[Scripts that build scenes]
---

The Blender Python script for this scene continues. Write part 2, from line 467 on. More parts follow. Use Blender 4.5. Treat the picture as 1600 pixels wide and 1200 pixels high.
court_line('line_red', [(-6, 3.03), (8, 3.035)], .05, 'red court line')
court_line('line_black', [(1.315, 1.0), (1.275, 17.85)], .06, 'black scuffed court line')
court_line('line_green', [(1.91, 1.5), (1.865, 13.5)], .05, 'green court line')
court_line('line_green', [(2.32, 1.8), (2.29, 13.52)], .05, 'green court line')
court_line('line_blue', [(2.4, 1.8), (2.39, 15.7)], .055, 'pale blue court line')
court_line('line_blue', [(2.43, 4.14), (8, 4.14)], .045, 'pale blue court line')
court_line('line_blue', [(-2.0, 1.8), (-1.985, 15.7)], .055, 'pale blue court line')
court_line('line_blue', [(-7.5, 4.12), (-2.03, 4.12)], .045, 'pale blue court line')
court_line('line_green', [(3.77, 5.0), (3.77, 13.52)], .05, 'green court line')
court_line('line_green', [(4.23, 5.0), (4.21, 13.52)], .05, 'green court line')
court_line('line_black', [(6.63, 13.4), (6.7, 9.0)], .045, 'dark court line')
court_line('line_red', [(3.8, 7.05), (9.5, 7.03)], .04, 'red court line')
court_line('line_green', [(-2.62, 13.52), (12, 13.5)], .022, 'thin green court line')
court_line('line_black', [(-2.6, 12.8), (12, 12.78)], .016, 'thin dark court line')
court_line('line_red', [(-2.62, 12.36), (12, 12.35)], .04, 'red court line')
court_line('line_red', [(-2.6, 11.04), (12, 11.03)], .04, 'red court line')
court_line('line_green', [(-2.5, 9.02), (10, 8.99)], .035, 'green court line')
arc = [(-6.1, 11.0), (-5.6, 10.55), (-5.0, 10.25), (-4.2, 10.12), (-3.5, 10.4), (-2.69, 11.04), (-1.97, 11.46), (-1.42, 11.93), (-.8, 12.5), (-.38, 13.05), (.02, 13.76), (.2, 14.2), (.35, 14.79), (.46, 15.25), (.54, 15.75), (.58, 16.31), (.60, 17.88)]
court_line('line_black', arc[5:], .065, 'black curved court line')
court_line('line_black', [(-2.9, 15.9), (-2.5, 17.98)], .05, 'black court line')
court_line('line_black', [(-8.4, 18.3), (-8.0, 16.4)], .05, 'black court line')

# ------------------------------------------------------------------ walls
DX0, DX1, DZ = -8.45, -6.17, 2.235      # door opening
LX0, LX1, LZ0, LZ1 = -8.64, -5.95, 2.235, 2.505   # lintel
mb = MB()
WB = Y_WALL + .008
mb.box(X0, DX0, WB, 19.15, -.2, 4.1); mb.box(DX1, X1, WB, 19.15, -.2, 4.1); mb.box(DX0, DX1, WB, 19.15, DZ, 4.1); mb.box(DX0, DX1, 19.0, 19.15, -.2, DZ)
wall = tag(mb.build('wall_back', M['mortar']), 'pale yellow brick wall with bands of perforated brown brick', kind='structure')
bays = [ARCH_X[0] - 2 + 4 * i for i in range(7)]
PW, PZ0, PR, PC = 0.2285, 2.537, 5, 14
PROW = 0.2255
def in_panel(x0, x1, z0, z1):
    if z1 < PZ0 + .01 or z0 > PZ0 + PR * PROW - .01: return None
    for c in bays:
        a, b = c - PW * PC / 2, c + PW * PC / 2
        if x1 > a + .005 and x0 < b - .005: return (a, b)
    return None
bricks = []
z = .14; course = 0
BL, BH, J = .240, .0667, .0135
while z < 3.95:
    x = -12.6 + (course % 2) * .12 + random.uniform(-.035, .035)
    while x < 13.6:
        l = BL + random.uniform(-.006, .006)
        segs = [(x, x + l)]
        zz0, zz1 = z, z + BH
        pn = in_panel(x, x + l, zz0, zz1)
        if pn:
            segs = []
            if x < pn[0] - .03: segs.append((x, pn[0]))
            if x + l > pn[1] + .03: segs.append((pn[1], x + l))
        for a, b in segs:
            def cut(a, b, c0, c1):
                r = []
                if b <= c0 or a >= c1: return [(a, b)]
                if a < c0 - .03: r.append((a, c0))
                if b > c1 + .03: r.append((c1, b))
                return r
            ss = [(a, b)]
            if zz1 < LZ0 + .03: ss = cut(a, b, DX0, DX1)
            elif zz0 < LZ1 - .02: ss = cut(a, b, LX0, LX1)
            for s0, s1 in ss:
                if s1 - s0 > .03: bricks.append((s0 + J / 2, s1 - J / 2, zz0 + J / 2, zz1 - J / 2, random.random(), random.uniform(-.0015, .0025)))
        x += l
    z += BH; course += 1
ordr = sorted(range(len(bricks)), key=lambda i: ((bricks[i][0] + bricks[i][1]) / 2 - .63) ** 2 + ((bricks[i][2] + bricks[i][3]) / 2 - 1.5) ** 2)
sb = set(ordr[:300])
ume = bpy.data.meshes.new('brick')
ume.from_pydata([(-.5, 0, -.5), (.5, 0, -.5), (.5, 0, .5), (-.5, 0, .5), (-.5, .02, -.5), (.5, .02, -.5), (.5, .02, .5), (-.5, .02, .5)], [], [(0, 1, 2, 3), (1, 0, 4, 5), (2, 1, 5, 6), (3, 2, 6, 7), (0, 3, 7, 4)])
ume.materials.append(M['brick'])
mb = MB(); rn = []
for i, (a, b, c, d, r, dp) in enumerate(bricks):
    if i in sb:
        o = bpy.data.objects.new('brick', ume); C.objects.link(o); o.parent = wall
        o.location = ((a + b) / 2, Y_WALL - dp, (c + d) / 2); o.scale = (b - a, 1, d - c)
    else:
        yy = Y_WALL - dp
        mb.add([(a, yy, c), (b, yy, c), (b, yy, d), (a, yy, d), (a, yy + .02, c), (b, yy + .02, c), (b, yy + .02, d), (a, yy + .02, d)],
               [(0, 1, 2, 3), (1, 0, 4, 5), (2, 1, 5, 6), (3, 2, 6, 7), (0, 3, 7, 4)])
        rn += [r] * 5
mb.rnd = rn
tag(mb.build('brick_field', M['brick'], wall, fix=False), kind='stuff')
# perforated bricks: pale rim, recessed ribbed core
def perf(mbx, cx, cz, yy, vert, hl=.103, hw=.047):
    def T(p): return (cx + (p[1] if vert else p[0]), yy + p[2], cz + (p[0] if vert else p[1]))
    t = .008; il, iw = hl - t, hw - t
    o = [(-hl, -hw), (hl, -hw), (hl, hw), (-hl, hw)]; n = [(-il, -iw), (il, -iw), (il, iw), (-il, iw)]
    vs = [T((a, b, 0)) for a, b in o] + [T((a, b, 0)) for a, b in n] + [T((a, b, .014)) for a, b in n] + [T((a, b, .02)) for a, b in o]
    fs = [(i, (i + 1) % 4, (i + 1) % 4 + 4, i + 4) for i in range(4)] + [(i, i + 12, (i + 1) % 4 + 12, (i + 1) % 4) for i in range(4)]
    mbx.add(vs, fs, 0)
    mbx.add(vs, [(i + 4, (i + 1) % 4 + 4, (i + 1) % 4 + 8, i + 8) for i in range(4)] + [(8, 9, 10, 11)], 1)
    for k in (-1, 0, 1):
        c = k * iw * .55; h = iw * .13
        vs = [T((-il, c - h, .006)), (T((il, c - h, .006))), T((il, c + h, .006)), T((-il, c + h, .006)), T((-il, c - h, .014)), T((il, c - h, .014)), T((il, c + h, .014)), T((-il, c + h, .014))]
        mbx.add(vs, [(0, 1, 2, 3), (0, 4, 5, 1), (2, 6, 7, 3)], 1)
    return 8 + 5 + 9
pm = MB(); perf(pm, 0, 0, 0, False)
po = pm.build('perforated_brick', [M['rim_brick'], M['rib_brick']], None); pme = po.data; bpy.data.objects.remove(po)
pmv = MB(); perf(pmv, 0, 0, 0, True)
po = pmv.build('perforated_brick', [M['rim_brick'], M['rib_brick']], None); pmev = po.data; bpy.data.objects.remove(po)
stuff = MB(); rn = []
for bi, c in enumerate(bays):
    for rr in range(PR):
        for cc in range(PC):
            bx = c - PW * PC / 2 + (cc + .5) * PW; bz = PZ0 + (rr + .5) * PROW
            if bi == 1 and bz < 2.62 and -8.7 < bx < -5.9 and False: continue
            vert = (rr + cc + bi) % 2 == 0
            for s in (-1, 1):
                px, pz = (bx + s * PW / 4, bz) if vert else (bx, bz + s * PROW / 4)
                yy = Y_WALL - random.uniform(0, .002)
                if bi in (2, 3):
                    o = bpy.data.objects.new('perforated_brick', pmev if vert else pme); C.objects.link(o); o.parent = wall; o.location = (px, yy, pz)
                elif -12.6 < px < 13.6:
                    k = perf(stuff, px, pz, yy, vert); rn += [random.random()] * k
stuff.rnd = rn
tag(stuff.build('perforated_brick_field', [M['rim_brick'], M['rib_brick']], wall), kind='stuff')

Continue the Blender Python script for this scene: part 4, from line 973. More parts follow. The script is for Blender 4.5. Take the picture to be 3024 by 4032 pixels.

---

## Task goal
Write out again only the lines from the line containing "fs = [(i, (i + 1)" through the line containing "c = k * iw * .55; h = iw * .13", both included, exactly as they are.

## Written solution
    fs = [(i, (i + 1) % 4, (i + 1) % 4 + 4, i + 4) for i in range(4)] + [(i, i + 12, (i + 1) % 4 + 12, (i + 1) % 4) for i in range(4)]
    mbx.add(vs, fs, 0)
    mbx.add(vs, [(i + 4, (i + 1) % 4 + 4, (i + 1) % 4 + 8, i + 8) for i in range(4)] + [(8, 9, 10, 11)], 1)
    for k in (-1, 0, 1):
        c = k * iw * .55; h = iw * .13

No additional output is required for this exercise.